Phillies Avoid Arbitration with Kyle Kendrick

The Phillies have avoided arbitration with Kyle Kendrick in his fourth and final year, agreeing to a one-year deal worth $7.675 million, per the Phillies official Twitter. The deal includes award bonuses. The two sides had previously agreed to a two-year deal worth a total of $7.5 million in February 2012. The latest deal represents a pay raise of more than $3 million over last season.

Everyone’s natural reaction to the news is, with shock and awe, “$7.675 million for Kyle Kendrick?!” Former contributor to The Good Phight Matt Swartz, whose arbitration projections for MLB Trade Rumors have been quite accurate, expected the right-hander to take home $6.6 million, so it does appear to be a bit of an overpay, but it’s practically insignificant. Almost all players get a pay raise through arbitration. In very rare cases, a player’s salary can be cut, but by no more than 20 percent over the previous season. Salary in arbitration has more to do with a player’s previous salary and service time rather than specifically rewarding performance on the field.

Kendrick finished 2013 with a disappointing 4.70 ERA, his highest since 2010. He started off well, ending June with a 3.56 ERA with 70 strikeouts and 27 walks in 112 and two-thirds innings. It appeared that his refined approach, thanks to his dad and pitching coach Rich Dubee, had turned him into a useful starter. But in 13 starts between the start of July and September 13, Kendrick posted a 6.49 ERA with 40 strikeouts and 20 walks in 69 and one-third innings. He went on the disabled list on September 14th with inflammation in his right shoulder, ending his season.

Dan Szymborski’s ZiPS projection system expects Kendrick to post a 4.23 ERA with 98 strikeouts and 40 walks in 151 innings in 2014. In other words, Kendrick is expected to be an average starter. In terms of a quick back-of-the-envelope calculation, $7.675 million is more or less about what one would expect to pay an average starter on a one-year deal on the open market.

Could the Phillies have found a similar or better pitcher at a cheaper price? It’s very likely that they could have, but they would have had to non-tender Kendrick at the beginning of December. That wasn’t a risk GM Ruben Amaro was willing to take with the team’s pitching depth as thin as it is. So even if $7.675 million is a slight overpay, he might be worth that much more to the Phillies simply because they wouldn’t otherwise have the means to replace him in the rotation. Plus, Kendrick offers versatility with experience pitching out of the bullpen in the past.
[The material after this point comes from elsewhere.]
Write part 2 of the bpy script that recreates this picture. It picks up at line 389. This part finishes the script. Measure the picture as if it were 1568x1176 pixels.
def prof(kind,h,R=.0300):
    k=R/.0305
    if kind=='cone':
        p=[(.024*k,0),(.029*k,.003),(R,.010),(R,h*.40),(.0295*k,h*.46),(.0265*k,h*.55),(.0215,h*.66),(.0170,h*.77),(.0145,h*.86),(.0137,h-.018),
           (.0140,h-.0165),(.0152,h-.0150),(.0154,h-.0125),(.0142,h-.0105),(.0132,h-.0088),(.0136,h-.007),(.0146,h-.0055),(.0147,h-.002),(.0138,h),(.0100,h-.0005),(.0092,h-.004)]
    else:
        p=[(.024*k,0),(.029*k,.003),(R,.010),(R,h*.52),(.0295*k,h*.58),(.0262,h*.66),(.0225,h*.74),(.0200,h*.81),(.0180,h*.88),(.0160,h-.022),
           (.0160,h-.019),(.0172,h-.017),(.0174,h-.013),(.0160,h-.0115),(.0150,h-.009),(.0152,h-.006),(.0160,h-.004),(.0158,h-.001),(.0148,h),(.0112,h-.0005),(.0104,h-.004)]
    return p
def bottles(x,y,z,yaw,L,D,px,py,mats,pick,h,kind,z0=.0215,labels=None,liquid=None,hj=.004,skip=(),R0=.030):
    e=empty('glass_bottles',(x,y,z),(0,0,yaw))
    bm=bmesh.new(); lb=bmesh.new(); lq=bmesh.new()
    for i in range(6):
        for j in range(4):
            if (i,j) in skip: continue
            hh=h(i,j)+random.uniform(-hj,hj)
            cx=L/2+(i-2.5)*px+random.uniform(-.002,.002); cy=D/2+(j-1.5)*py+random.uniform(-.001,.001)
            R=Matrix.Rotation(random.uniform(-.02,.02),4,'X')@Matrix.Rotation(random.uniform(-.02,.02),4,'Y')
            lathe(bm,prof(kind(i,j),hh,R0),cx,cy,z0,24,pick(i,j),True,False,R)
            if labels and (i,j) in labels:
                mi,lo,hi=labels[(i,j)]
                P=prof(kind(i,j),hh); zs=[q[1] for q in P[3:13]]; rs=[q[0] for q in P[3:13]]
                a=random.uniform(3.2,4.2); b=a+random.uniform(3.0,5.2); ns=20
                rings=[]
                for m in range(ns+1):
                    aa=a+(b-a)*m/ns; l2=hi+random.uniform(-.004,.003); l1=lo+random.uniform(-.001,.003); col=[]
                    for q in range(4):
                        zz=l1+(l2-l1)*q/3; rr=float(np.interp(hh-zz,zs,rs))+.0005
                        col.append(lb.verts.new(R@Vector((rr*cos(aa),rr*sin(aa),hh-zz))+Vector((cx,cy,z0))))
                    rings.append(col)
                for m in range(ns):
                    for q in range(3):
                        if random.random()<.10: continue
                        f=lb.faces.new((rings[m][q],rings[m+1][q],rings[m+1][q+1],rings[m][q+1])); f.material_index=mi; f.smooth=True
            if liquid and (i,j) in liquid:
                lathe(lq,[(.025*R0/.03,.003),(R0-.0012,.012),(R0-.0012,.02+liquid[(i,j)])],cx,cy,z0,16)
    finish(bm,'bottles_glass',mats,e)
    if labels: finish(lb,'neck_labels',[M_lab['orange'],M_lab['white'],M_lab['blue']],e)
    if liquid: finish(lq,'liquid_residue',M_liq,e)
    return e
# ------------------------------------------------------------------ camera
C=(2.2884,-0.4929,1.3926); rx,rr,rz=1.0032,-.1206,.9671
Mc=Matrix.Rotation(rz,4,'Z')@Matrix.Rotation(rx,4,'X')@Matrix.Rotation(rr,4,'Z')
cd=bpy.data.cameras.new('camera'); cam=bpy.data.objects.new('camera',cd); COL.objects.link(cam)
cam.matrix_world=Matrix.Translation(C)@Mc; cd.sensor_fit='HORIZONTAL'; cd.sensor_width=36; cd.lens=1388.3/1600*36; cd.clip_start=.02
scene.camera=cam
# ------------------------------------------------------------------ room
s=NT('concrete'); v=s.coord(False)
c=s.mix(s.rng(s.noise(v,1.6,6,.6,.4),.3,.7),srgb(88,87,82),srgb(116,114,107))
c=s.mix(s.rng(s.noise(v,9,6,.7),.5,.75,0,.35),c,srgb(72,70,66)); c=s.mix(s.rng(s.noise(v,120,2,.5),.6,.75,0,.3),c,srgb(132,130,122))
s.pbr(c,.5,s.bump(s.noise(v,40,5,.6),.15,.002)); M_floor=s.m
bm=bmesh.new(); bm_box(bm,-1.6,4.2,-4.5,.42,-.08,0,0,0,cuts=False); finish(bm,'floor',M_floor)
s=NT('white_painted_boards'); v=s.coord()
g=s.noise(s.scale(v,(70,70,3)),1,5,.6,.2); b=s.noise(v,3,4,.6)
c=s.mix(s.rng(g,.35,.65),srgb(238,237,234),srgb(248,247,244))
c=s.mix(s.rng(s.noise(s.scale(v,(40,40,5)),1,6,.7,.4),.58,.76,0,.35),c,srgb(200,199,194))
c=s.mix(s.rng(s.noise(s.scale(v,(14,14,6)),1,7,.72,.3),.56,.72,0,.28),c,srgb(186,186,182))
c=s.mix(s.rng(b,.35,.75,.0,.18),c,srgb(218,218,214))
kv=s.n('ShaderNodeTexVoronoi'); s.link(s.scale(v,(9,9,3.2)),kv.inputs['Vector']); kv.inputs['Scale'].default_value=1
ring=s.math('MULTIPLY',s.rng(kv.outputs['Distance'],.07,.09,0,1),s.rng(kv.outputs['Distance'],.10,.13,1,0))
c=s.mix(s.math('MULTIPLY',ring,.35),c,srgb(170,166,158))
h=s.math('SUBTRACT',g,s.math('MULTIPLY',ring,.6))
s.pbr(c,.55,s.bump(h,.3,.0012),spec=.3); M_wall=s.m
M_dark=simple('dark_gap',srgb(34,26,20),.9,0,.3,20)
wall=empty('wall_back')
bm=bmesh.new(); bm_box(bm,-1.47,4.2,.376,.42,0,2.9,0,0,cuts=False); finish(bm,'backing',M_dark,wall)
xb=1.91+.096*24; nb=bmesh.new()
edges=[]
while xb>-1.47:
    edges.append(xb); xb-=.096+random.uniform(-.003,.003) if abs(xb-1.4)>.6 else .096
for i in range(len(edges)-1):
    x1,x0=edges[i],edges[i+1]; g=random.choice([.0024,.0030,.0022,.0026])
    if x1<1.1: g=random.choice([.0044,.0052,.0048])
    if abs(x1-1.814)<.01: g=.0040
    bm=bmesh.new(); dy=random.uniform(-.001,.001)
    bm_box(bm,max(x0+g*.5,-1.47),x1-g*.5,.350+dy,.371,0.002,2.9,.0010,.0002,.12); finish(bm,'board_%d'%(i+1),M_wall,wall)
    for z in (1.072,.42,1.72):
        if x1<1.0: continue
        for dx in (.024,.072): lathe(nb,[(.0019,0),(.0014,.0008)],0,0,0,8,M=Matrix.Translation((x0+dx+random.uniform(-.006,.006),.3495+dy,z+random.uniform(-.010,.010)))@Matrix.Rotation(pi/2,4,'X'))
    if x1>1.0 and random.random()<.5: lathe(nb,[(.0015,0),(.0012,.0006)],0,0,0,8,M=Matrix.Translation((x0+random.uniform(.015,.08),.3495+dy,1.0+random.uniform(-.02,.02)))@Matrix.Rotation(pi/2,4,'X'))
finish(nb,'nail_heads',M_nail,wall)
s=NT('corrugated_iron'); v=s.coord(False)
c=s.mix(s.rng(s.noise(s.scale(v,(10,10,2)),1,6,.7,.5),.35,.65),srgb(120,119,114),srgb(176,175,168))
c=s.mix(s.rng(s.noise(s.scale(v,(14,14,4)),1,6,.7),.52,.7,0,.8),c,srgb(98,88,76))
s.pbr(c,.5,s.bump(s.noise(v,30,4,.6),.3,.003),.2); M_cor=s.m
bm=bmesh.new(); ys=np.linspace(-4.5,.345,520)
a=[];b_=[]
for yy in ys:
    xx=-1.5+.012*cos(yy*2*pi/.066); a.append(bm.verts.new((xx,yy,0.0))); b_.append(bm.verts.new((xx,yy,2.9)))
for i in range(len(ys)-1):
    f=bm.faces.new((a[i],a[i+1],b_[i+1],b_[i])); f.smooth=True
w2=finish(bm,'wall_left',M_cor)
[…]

The Phillies still have three arbitration cases remaining: with Antonio Bastardo in his second year of eligibility, as well as John Mayberry and Ben Revere in their first years of eligibility. Swartz projects $2 million for Bastardo, $1.7 million for Mayberry, and $1.5 million for Revere.

Leave a Reply



  1. Edwin

    January 16, 2014 10:42 PM

    Perhaps they can flip him for some talent.

  2. schufan

    January 17, 2014 12:13 AM

    I like to think that Amaro just “settled” on a figure that’s higher than what even Kendrick would have asked for because that’s how Ruben plays the game. To win, baby.

  3. Pencilfish

    January 17, 2014 12:46 PM

    Word is JMJ got $1.58M on a 1-yr deal, so the Phillies are underpaying him slightly.

  4. Kevin

    January 17, 2014 02:40 PM

    Maybe someone smarter than me can answer this question. Why did Jeremy Hellickson get $3.6M and Kendrick get $7.6M when they are arguably very similar in terms of stats.

  5. yo

    January 17, 2014 03:15 PM

    Re: Hellickson vs. Kendrick, service time.

  6. Bubba0101

    January 17, 2014 04:32 PM


    Knowing the outcome of these arbitration cases +- a million bucks, where does that put the phils in salary for 2014?

  7. Bill Baer

    January 17, 2014 05:06 PM

    @ Bubba

    Here’s the Phillies’ salary info from Cot’s

    Mayberry, Revere, and Bastardo aren’t on there, but assume about $5.5 million, so that puts them close to $155 million. Not sure how the money is distributed for MAG’s 3/$12M deal, but assume the AAV of $4M for a total of $159M.

    Then assume the MLB minimum $500,000 for the pre-arb guys like Lincoln, Brown, Horst, etc. A lot of it will end up being prorated. Just eyeballing it, assume around $7.5 million for $166.5 million. You can assume another $1-2M for Minor League salaries. Then $11 million or so for player benefits.

    So they’re close to $180 million. The luxury tax threshold is $189 million.

  8. Bubba0101

    January 17, 2014 05:33 PM

    Thanks Bill. The cots data I saw was incomplete and I figured to ask here instead of poking around. So $180 mil for a team that may get close to .500. That’s depressing

  9. derekcarstairs

    January 17, 2014 07:18 PM

    Bill – I think your payroll number is off a little for luxury tax purposes. It looks as though your starting point is Cot’s 2014 salaries rather than AAV.